My Lords, is the noble Earl aware that this airport which is to be so greatly extended is right adjacent to Crawley New Town, and will take up a lot of land and give rise to a number of new buildings there? Can the noble Earl give us an assurance that the character of the new town will be preserved, and that the suburban sprawl which may result from an extension of this airport will not be allowed to go into the green belt and thus lead to the joining up of Crawley New Town either with London, on the one side, or with Brighton, on the other?


My Lords, when answering that question, perhaps the noble Earl could say something about the effect of noise at Gatwick Airport, which is likely to be detrimental to the new town at Crawley.
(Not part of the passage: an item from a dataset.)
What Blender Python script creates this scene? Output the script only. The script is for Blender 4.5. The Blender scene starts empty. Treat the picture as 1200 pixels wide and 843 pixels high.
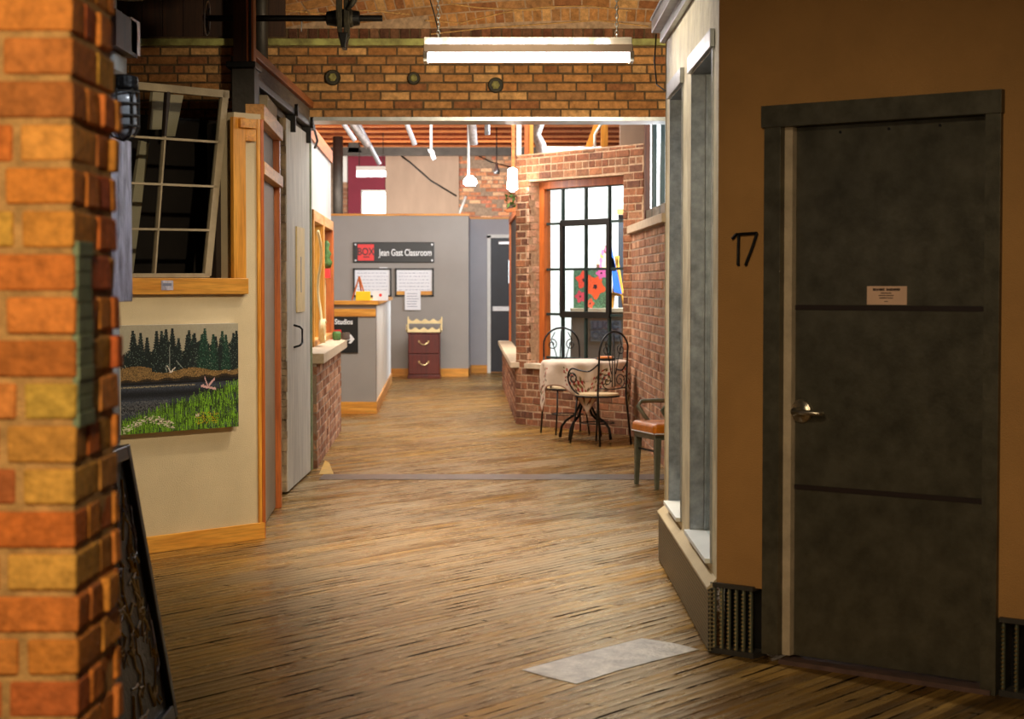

My Lords, the noble Lord, Lord Wilmot of Selmeston, has raised a number of questions that are a little outside that on the Order Paper. It is fair to say that the whole circumstances of Gatwick have been thoroughly examined. The matter has been discussed in this House, and it has been most exhaustively examined outside—in fact, I hardly think there can be anything about it to which attention has not been drawn, one way or the other. The noble Lord asked me for an assurance with regard to the green belt. Frankly, I have not gone into this question, but I think he may take it that this matter has been most carefully examined to see that the development of the new town of Crawley is not prejudiced thereby. I do not think the new town raised objections at the inquiry which was held, but accepted the project as being necessary. I understand they are satisfied that the general character of the town of which the noble Lord speaks will, in fact, be maintained. The noble Lord, Lord Winster, asked about the detrimental effect of noise. The question of noise naturally arises in any airport, but the new steps which my noble friend Lord Carrington described as being taken will be fully employed to see that noise does not injure the new town any more than can be helped.


My Lords, I am most indebted to the noble Earl. Is he not aware that the whole character of a new town depends on its being divided from adjacent urban development by a green belt, and that the new town will disappear if it becomes involved in a mass of buildings? If I put down a Question on the Order Paper, could he arrange for some further assurances to be given on this important point? Crawley is the nearest new town to London; it is growing rapidly, and it will lose its character unless great care is taken.


My Lords, I fully appreciate the point raised by the noble Lord. However, I would rather he put down a Question so that I could speak more fully on it, because at the moment I have not the information.